>> start Records to use
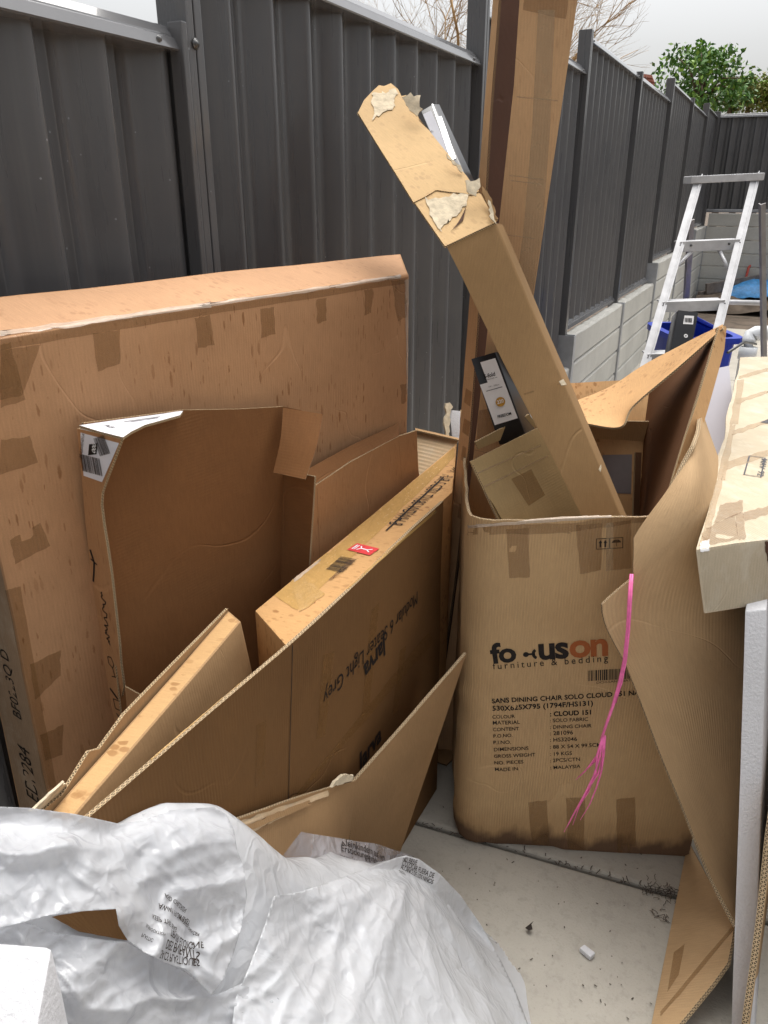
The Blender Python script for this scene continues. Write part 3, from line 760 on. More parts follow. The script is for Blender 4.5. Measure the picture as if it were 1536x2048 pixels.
# ---- trees and roof beyond the fences
def leaf_tree(name, base, h, cx, cz, rx, rz, n, label, seed, mats, lsz=0.16):
    r = random.Random(seed)
    t = thing(name, base, label, 'tree'); B = Vector(base)
    C = V(B.x+cx, B.y, cz)
    trk = [B, B+V(0.05, 0, (cz-B.z)*0.4), C+V(0, 0, -rz*0.5), C+V(0.1, 0, rz*0.2)]
    tube('trunk', trk, [0.12, 0.10, 0.07, 0.03], M['bark'], t, 7)
    clumps = []
    for i in range(38):
        while True:
            p = V(r.uniform(-1, 1), r.uniform(-1, 1), r.uniform(-1, 1))
            if 0.25 < p.length < 1: break
        q = C+V(p.x*rx, p.y*rx, p.z*rz); clumps.append((q, r.uniform(0.22, 0.42)*rx))
        if i % 3 == 0: tube('branch', [C+V(0, 0, -rz*0.4), (q+C)/2+V(0, 0, 0.1), q], [0.045, 0.03, 0.01], M['bark'], t, 5)
    for mi, m in enumerate(mats):
        vs, fs = [], []
        for q, cr_ in clumps:
            for k in range(n):
                if r.random() > (0.72 if mi == 0 else 0.28): continue
                d = V(r.gauss(0, 1), r.gauss(0, 1), r.gauss(0, 1)).normalized()*cr_*r.random()**0.4
                p = q+d; a = V(r.gauss(0, 1), r.gauss(0, 1), r.gauss(0, 1)-0.6).normalized()*lsz*r.uniform(0.6, 1.2)
                b = a.cross(V(r.gauss(0, 1), r.gauss(0, 1), r.gauss(0, 1))).normalized()*lsz*0.28
                k_ = len(vs); vs += [p, p+a*0.45+b, p+a, p+a*0.45-b]; fs.append((k_, k_+1, k_+2, k_+3))
        mesh_obj('foliage', vs, fs, m, t)
    return t
c = at(1402, 165, 21)
leaf_tree('leafy_tree', (c.x, c.y, 0), 5, 0, c.z-0.1, 1.12, 0.98, 80, 'bushy green leafy tree beyond the corner of the fences', 11, (M['leaf'], M['leaf_y']))
c = at(1470, 150, 23)
leaf_tree('leafy_tree', (c.x, c.y, 0), 5, 0, c.z-0.5, 0.55, 0.55, 40, 'smaller loose green tree just right of the bushy one', 5, (M['leaf'], M['leaf_olive']))
for (x, y, rx, lb, sd_) in ((1500, 190, 0.7, 'yellowish green shrub above the far fence, left of the other', 21), (1545, 182, 0.8, 'yellowish green shrub above the far fence at the right edge', 22)):
    c = at(x, y, 24); leaf_tree('shrub', (c.x, c.y, 0), 4, 0, c.z, rx, 0.45, 60, lb, sd_, (M['leaf_olive'], M['leaf_y']), 0.12)
def twig_tree(name, base, label, seed, ht, spread, levels=5):
    r = random.Random(seed); B = Vector(base); t = thing(name, base, label, 'tree'); big = []; vs, fs = [], []
    def grow(p, d, L, rad, lv):
        pts = [p]; q = p.copy()
        if p.x > -1.75: return
        for i in range(3):
            d = (d+V(r.gauss(0, .16), r.gauss(0, .16), r.gauss(0.02, .10))).normalized(); q = q+d*L/3; pts.append(q.copy())
        if max(q_.x for q_ in pts) > -1.4: return
        if lv <= 1: big.append((pts, rad))
        else:
            k = len(vs); a = d.cross(V(r.gauss(0, 1), r.gauss(0, 1), r.gauss(0, 1))).normalized(); b = d.cross(a)
            for i, pp in enumerate(pts):
                rr = rad*(1-i*0.2)
                for m_ in range(3): an = 2*pi*m_/3; vs.append(pp+a*cos(an)*rr+b*sin(an)*rr)
                if i:
                    for m_ in range(3): j = k+(i-1)*3; fs.append((j+m_, j+(m_+1) % 3, j+3+(m_+1) % 3, j+3+m_))
        if lv >= levels: return
        for c_ in range(r.choice((3, 4, 4, 5)) if lv else 7):
            s_ = pts[r.choice((1, 2, 3, 3))]; nd_ = (d+V(r.gauss(0, spread), r.gauss(0, spread), r.gauss(0.08, spread*0.7))).normalized()
            grow(s_, nd_, L*r.uniform(0.55, 0.8), rad*r.uniform(0.45, 0.62), lv+1)
    grow(B, V(0, 0, 1), ht, 0.034, 0)
    for pts, rad in big: tube('branch', pts, [rad, rad*.85, rad*.7, rad*.55], M['twig'], t, 6)
    mesh_obj('twigs', vs, fs, M['twig'], t)
    return t
c = at(850, 60, 6.6); twig_tree('bare_tree', (c.x, c.y, 0.6), 'bare orange-brown twiggy tree behind the fence left of the tall carton', 4, 1.7, 0.5, 6)
c = at(1150, 40, 8.5); twig_tree('bare_tree', (c.x-0.6, c.y, 1.2), 'bare thin-twigged tree behind the fence right of the tall carton', 9, 1.1, 0.3, 5)
reed = thing('reed_clump', at(520, -40, 4.0), 'pale dry reed stalks rising above the fence at the upper left', 'reeds')
for i, (x0, y0, x1, y1) in enumerate(((486, 6, 500, -60), (510, 30, 525, -40), (535, 20, 548, -50), (552, 34, 578, -40), (498, 30, 492, -50))):
    a, b = at(x0*1.0, y0+60, 4.2), at(x1*1.0, y1, 4.2)
    tube('stalk', [a-V(0, 0, 0.5), a, (a+b)/2+V(0.01, 0, 0), b], [0.009, 0.008, 0.007, 0.005], M['leaf_olive'], reed, 5)
hr = thing('tiled_house_roof', at(1285, 165, 30), 'red tiled house roof corner showing above the fence', 'roof')
p0, p1, p2, p3 = at(1200, 135, 31), at(1304, 150, 29.5), at(1330, 215, 29.5), at(1200, 215, 31)
N = 9
for j in range(N):
    f0, f1 = j/N, (j+1)/N
    a0, a1 = p0.lerp(p3, f0), p1.lerp(p2, f0); b0, b1 = p0.lerp(p3, f1), p1.lerp(p2, f1)
    nrm = (a1-a0).cross(b0-a0).normalized()
    if nrm.dot(O-a0) < 0: nrm = -nrm
    for i in range(8):
        q0, q1 = a0.lerp(a1, i/8), a0.lerp(a1, (i+0.96)/8); s0, s1 = b0.lerp(b1, i/8), b0.lerp(b1, (i+0.96)/8)
        vs = [q0, q1, s1+nrm*0.05, s0+nrm*0.05, q0-nrm*0.04, q1-nrm*0.04, s1, s0]
        mesh_obj('roof_tile', vs, [(0, 1, 2, 3), (7, 6, 5, 4), (0, 4, 5, 1), (1, 5, 6, 2), (2, 6, 7, 3), (3, 7, 4, 0)], M['roof'], hr)
boxes_mesh('wall', [(p3-V(0, 0, 4), p2-p3, V(0, 0.3, 0), V(0, 0, 4))], M['brick'], hr)

# ================================================================== ladder and what stands near it
def make_ladder():
    T = 3.85
    L = thing('step_ladder', (at(1400, 1000, T).x, at(1400, 1000, T).y, 0), 'scuffed aluminium step ladder standing open behind the cartons', 'ladder')
    tl, tr = at(1398, 358, T-0.05), at(1512, 352, T-0.05)
    fl, fr = at(1293, 720, T-0.42), at(1422, 712, T-0.42)
    def extend(a, b):
        d = (b-a); return a+d*((0.0-a.z)/d.z)
    fl, fr = extend(tl, fl), extend(tr, fr)
    ac = (tr-tl).normalized()
    back = FW.copy(); back.z = 0; back.normalize()
    for a, b in ((tl, fl), (tr, fr)):
        r_ = boxes_mesh('front_rail', [bar(a, b, 0.040, 0.004, ac), (bar(a+back*0.035+ac*0.018, b+back*0.035+ac*0.018, 0.004, 0.066, ac))], M['alu'], L)
    # treads
    zt = [gz_ for gz_ in (at(1400, 486, T-0.12).z, at(1400, 604, T-0.24).z, at(1400, 706, T-0.34).z)]
    step = zt[0]-zt[1]; zs = [zt[0], zt[1], zt[2], zt[2]-step*0.95, zt[2]-step*1.9]
    for z in zs:
        fa = (tl.z-z)/(tl.z-fl.z); p = tl.lerp(fl, fa); q = tr.lerp(fr, fa)
        tr_ = boxes_mesh('tread', [(p-back*0.004-V(0, 0, 0.036), q-p, back*0.006, V(0, 0, 0.046)), (p+back*0.0021+V(0, 0, 0.004), q-p, back*0.085, V(0, 0, 0.006))], M['alu'], L)
        for f in (0.0, 0.18, 0.82, 1.0):
            if f in (0.18, 0.82) and z != zs[0]: continue
            c_ = p.lerp(q, f)-V(0, 0, 0.008); tube('rivet', [c_-back*0.004, c_-back*0.009], 0.006, M['rivet'], tr_, 6)
    boxes_mesh('top_cap', [(at(1382, 362, T-0.08)-V(0, 0, 0.012), at(1529, 355, T-0.08)-at(1382, 362, T-0.08), back*0.11, V(0, 0, 0.034))], M['alu'], L, bevel=0.004)
    p0, q0 = tl.lerp(fl, 0.0), tr.lerp(fr, 0.0)
    fa = (tl.z-zs[0])/(tl.z-fl.z)
    for s, a, b in ((1, tl, fl), (-1, tr, fr)):
        p = a.lerp(b, fa)+ac*0.09*s+V(0, 0, -0.02)+back*0.03; q = a.lerp(b, fa+0.075)+back*0.03
        tube('brace', [p, q], 0.009, M['alu'], L, 6)
    for (x0, y0, x1, y1) in ((1378, 440, 1366, 640), (1520, 408, 1524, 700)):
        a = at(x0, y0, T+0.12); b = at(x1, y1, T+0.62); b = extend(a, b)
        boxes_mesh('rear_leg', [bar(a, b, 0.028, 0.004, back), bar(a+ac*0.014, b+ac*0.014, 0.028, 0.005, ac)], M['alu_side'], L)
    a, b = at(1372, 602, T+0.5), at(1522, 606, T+0.5)
    tube('rear_rung', [a, b], 0.014, M['alu'], L, 8)
    a, b = at(1456, 705, T-0.25), at(1512, 688, T+0.5)
    tube('spreader', [a, (a+b)/2+V(0, 0, 0.03), b], 0.007, M['rivet'], L, 6)
make_ladder()

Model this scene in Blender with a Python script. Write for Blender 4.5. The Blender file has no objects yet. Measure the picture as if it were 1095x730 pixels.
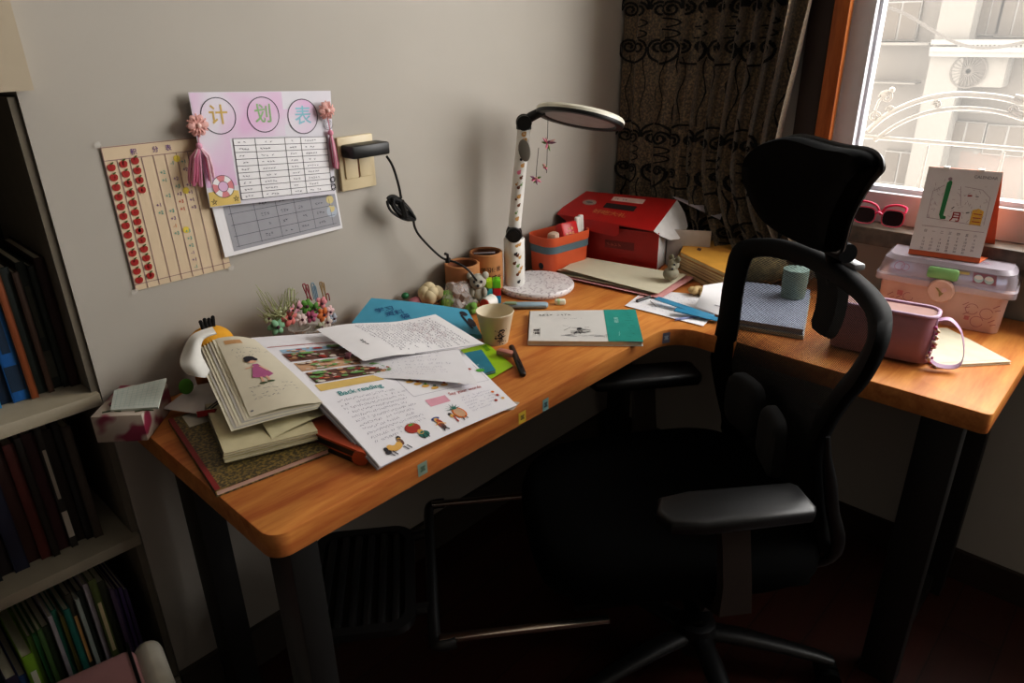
import bpy, bmesh, math, random
from mathutils import Vector, Matrix
rnd = random.Random(7)
PI = math.pi
sc = bpy.context.scene
COL = sc.collection

# ------------------------------------------------------------------ camera
IW, IH, FPX = 1095.0, 730.0, 759.3
YAW, PITCH, ROLL = .75921, .41643, -.016467
CAM = Vector((0, 0, 1.39))
_f = Vector((math.cos(YAW)*math.cos(PITCH), math.sin(YAW)*math.cos(PITCH), -math.sin(PITCH)))
_r = _f.cross(Vector((0, 0, 1))).normalized()
_u = _r.cross(_f)
_R = _r*math.cos(ROLL) + _u*math.sin(ROLL)
_U = -_r*math.sin(ROLL) + _u*math.cos(ROLL)
cd = bpy.data.cameras.new('camera')
cam = bpy.data.objects.new('camera', cd)
COL.objects.link(cam)
cam.matrix_world = Matrix(((_R.x, _U.x, -_f.x, CAM.x), (_R.y, _U.y, -_f.y, CAM.y), (_R.z, _U.z, -_f.z, CAM.z), (0, 0, 0, 1)))
cd.sensor_fit = 'HORIZONTAL'
cd.sensor_width = 36
cd.lens = 36*FPX/IW
cd.clip_start = .02
sc.camera = cam

# real-world positions are read off surveyed surfaces: desk plane, wall planes
YA, XB, ZD = 1.32, 1.92, .75
def ray(u, v):
    return _R*(u-IW/2) + _U*(-(v-IH/2)) + _f*FPX
def D(u, v, z=ZD):
    d = ray(u, v); return CAM + d*((z-CAM.z)/d.z)
def WA(u, v, off=0):
    d = ray(u, v); return CAM + d*((YA-off)/d.y)
def WX(u, v, x):
    d = ray(u, v); return CAM + d*(x/d.x)

# ------------------------------------------------------------------ materials
def lin(c):
    if isinstance(c, str):
        c = [int(c[i:i+2], 16)/255 for i in (0, 2, 4)]
    return tuple(((x/12.92) if x <= .04045 else ((x+.055)/1.055)**2.4) for x in c)
MATS = {}
def mat(name, col, rough=.6, metal=0, alpha=1, trans=0, spec=.5, var=.08, scale=30, emit=0, coat=0, sheen=0, bump=0, stretch=None):
    if name in MATS: return MATS[name]
    m = bpy.data.materials.new(name); m.use_nodes = True
    nt = m.node_tree; b = nt.nodes['Principled BSDF']
    c = lin(col)
    tc = nt.nodes.new('ShaderNodeTexCoord')
    nz = nt.nodes.new('ShaderNodeTexNoise'); nz.inputs['Scale'].default_value = scale; nz.inputs['Detail'].default_value = 3
    if stretch:
        mp = nt.nodes.new('ShaderNodeMapping'); mp.inputs['Scale'].default_value = stretch
        nt.links.new(tc.outputs['Object'], mp.inputs[0]); nt.links.new(mp.outputs[0], nz.inputs['Vector'])
    else:
        nt.links.new(tc.outputs['Object'], nz.inputs['Vector'])
    rp = nt.nodes.new('ShaderNodeValToRGB')
    rp.color_ramp.elements[0].position = .3; rp.color_ramp.elements[1].position = .7
    rp.color_ramp.elements[0].color = (*[x*(1-var) for x in c], 1)
    rp.color_ramp.elements[1].color = (*[min(1, x*(1+var)) for x in c], 1)
    nt.links.new(nz.outputs['Fac'], rp.inputs[0]); nt.links.new(rp.outputs[0], b.inputs['Base Color'])
    b.inputs['Roughness'].default_value = rough; b.inputs['Metallic'].default_value = metal
    b.inputs['Alpha'].default_value = alpha; b.inputs['Transmission Weight'].default_value = trans
    b.inputs['Specular IOR Level'].default_value = spec; b.inputs['Coat Weight'].default_value = coat
    b.inputs['Sheen Weight'].default_value = sheen
    if emit:
        nt.links.new(rp.outputs[0], b.inputs['Emission Color']); b.inputs['Emission Strength'].default_value = emit
    if bump:
        bp = nt.nodes.new('ShaderNodeBump'); bp.inputs['Strength'].default_value = bump; bp.inputs['Distance'].default_value = .002
        nt.links.new(nz.outputs['Fac'], bp.inputs['Height']); nt.links.new(bp.outputs[0], b.inputs['Normal'])
    MATS[name] = m
    return m

def wood_mat(name, ca, cb, rough, axis, coat=0):
    m = bpy.data.materials.new(name); m.use_nodes = True
    nt = m.node_tree; b = nt.nodes['Principled BSDF']
    tc = nt.nodes.new('ShaderNodeTexCoord'); mp = nt.nodes.new('ShaderNodeMapping')
    mp.inputs['Scale'].default_value = axis
    n1 = nt.nodes.new('ShaderNodeTexNoise'); n1.inputs['Scale'].default_value = 3; n1.inputs['Detail'].default_value = 8; n1.inputs['Distortion'].default_value = .6
    n2 = nt.nodes.new('ShaderNodeTexNoise'); n2.inputs['Scale'].default_value = 18; n2.inputs['Detail'].default_value = 4
    mx = nt.nodes.new('ShaderNodeMath'); mx.operation = 'MULTIPLY_ADD'; mx.inputs[1].default_value = .35
    rp = nt.nodes.new('ShaderNodeValToRGB'); rp.color_ramp.elements[0].position = .48; rp.color_ramp.elements[1].position = .86
    rp.color_ramp.elements[0].color = (*lin(ca), 1); rp.color_ramp.elements[1].color = (*lin(cb), 1)
    nt.links.new(tc.outputs['Object'], mp.inputs[0]); nt.links.new(mp.outputs[0], n1.inputs['Vector']); nt.links.new(mp.outputs[0], n2.inputs['Vector'])
    nt.links.new(n2.outputs['Fac'], mx.inputs[0]); nt.links.new(n1.outputs['Fac'], mx.inputs[2])
    nt.links.new(mx.outputs[0], rp.inputs[0]); nt.links.new(rp.outputs[0], b.inputs['Base Color'])
    b.inputs['Specular IOR Level'].default_value = .2; b.inputs['Roughness'].default_value = rough; b.inputs['Coat Weight'].default_value = coat; b.inputs['Coat Roughness'].default_value = .25
    MATS[name] = m
    return m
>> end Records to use
_Exercise objective:_ Print out, exactly and with nothing added, the lines starting at the line holding "Model this scene" and ending at the line holding "COL = sc.collection", minus any pictures.

_The answer:_
Model this scene in Blender with a Python script. Write for Blender 4.5. The Blender file has no objects yet. Measure the picture as if it were 1095x730 pixels.
import bpy, bmesh, math, random
from mathutils import Vector, Matrix
rnd = random.Random(7)
PI = math.pi
sc = bpy.context.scene
COL = sc.collection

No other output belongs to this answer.